DATA EXCERPT:
Start
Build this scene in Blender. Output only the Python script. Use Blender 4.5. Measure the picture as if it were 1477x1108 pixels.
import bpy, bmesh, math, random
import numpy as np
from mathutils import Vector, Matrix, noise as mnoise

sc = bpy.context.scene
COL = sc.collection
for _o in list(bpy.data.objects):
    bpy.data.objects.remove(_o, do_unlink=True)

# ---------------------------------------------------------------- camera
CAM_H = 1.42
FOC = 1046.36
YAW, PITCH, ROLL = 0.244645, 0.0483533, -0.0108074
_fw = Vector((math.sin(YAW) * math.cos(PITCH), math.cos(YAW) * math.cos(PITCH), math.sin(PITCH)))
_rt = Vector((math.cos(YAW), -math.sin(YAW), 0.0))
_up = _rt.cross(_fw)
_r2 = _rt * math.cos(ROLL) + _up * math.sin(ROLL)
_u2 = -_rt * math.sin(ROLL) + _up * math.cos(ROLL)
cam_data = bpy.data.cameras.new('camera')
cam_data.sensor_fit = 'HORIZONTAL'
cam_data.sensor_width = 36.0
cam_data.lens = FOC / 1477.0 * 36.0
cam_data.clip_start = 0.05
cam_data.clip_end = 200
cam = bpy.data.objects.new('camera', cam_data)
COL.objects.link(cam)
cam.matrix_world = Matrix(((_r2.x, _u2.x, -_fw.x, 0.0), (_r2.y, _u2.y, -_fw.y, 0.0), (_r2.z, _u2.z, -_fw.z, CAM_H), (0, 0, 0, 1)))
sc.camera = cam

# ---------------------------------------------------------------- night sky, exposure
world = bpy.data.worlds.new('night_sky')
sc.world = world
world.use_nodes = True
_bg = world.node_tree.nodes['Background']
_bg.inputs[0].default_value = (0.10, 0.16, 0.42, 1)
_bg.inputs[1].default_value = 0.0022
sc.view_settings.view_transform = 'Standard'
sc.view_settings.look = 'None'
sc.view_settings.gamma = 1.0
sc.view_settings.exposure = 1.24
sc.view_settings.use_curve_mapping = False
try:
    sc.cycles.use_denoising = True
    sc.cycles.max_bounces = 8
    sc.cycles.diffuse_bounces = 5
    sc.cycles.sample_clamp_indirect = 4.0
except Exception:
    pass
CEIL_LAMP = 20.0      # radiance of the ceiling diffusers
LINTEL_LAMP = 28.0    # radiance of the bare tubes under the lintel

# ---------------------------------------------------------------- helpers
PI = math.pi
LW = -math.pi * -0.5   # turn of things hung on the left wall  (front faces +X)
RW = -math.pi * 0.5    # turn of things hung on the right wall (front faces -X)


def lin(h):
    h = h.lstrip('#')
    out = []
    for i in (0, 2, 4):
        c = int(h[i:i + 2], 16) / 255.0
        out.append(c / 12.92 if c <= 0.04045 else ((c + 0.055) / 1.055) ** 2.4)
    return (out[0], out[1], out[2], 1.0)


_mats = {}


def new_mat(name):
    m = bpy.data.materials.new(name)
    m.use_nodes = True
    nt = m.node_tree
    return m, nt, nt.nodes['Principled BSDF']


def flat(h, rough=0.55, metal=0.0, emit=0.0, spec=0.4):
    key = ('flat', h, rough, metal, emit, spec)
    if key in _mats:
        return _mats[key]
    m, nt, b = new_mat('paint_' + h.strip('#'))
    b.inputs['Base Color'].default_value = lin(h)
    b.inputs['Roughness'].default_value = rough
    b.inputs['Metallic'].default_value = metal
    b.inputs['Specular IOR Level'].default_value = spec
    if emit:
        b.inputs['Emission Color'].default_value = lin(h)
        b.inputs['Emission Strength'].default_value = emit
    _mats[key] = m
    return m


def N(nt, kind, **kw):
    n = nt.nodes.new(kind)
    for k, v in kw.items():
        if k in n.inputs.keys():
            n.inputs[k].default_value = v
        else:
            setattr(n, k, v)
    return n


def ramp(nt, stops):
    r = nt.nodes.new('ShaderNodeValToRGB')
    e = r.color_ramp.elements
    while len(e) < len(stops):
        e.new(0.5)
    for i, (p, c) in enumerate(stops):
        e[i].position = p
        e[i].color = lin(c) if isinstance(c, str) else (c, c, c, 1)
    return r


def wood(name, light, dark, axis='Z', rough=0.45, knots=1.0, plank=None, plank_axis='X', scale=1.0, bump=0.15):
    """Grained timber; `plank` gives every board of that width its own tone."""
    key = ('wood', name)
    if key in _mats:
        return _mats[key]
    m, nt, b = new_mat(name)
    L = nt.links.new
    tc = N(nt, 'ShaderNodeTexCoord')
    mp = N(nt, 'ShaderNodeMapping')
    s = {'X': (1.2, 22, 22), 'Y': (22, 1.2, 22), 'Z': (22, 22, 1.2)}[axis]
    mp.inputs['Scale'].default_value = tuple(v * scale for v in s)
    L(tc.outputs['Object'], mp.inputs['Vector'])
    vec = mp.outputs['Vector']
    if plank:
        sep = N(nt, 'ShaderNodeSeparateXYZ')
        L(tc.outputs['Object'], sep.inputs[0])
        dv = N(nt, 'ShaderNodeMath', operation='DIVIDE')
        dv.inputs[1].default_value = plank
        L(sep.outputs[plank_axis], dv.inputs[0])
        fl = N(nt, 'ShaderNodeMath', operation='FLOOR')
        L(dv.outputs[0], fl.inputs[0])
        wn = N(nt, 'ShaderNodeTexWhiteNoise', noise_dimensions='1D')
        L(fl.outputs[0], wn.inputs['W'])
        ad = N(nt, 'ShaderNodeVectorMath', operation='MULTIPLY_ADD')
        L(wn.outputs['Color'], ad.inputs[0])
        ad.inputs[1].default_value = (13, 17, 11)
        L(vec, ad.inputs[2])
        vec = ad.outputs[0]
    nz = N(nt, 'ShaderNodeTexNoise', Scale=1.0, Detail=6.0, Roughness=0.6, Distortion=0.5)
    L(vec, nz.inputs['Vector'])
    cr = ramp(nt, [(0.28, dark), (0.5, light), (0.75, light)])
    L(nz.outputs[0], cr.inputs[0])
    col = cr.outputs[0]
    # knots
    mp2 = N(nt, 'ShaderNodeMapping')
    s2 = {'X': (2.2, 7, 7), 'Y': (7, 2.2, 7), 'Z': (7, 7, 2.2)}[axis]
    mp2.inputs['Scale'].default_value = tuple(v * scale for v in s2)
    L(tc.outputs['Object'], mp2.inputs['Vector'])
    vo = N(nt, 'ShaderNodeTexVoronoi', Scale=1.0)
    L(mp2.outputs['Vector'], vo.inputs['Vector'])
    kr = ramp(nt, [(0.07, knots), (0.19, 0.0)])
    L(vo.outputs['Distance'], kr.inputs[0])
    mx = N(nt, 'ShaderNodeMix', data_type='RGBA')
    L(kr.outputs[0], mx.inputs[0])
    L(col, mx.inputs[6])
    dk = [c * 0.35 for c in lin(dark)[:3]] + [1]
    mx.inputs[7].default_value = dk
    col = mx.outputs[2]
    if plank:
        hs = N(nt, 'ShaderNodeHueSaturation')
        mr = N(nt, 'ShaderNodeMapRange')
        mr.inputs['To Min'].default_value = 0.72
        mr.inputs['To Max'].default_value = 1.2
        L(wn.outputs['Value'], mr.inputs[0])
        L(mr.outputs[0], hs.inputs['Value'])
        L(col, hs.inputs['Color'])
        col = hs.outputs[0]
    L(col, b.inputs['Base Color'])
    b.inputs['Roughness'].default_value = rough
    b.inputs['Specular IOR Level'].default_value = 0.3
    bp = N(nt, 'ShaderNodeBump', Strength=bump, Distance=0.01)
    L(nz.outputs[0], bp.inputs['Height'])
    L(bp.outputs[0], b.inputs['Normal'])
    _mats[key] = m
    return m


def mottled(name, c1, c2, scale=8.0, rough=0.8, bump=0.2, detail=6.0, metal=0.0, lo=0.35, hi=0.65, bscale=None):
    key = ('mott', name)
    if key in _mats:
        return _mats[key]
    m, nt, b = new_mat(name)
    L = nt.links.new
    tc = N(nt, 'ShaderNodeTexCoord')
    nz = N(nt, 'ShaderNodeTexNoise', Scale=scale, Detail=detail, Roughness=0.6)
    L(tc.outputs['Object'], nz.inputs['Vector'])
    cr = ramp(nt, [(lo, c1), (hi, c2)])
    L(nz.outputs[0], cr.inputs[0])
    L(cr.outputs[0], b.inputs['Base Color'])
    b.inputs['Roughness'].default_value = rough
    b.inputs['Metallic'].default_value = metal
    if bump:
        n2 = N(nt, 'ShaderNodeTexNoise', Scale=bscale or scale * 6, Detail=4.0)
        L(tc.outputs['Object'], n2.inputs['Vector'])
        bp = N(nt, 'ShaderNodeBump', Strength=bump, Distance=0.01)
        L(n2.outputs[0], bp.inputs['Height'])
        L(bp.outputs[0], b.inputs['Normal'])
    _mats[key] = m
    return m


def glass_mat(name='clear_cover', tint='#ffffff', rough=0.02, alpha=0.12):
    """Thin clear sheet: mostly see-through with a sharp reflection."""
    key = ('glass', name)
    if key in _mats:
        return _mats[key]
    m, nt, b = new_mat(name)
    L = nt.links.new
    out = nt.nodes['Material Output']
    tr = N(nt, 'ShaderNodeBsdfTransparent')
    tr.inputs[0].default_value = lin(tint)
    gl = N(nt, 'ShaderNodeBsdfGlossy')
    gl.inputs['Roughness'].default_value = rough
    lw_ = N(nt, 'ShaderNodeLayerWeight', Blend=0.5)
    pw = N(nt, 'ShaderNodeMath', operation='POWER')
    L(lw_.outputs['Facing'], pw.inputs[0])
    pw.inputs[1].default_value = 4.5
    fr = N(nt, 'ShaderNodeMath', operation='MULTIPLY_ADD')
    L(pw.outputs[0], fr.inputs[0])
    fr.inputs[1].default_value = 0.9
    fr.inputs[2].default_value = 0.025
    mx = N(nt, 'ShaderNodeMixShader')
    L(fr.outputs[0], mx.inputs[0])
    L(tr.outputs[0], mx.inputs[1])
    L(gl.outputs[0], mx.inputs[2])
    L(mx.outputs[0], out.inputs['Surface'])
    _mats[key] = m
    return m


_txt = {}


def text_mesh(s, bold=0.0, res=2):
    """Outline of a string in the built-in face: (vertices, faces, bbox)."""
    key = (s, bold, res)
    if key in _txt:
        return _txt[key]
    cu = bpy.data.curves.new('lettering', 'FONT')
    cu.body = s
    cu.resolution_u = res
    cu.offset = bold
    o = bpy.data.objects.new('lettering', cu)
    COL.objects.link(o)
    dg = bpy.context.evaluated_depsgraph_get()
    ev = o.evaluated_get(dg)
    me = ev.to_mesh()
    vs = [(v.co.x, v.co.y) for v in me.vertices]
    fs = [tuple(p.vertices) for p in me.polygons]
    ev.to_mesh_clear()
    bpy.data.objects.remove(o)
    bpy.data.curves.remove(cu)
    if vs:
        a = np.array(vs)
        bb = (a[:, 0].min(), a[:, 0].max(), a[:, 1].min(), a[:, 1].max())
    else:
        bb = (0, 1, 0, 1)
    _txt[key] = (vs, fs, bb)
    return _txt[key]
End
Everything from the first line of the data through the line containing "bpy.data.objects.remove(_o, do_unlink=True)" should be echoed exactly. Add nothing.

Build this scene in Blender. Output only the Python script. Use Blender 4.5. Measure the picture as if it were 1477x1108 pixels.
import bpy, bmesh, math, random
import numpy as np
from mathutils import Vector, Matrix, noise as mnoise

sc = bpy.context.scene
COL = sc.collection
for _o in list(bpy.data.objects):
    bpy.data.objects.remove(_o, do_unlink=True)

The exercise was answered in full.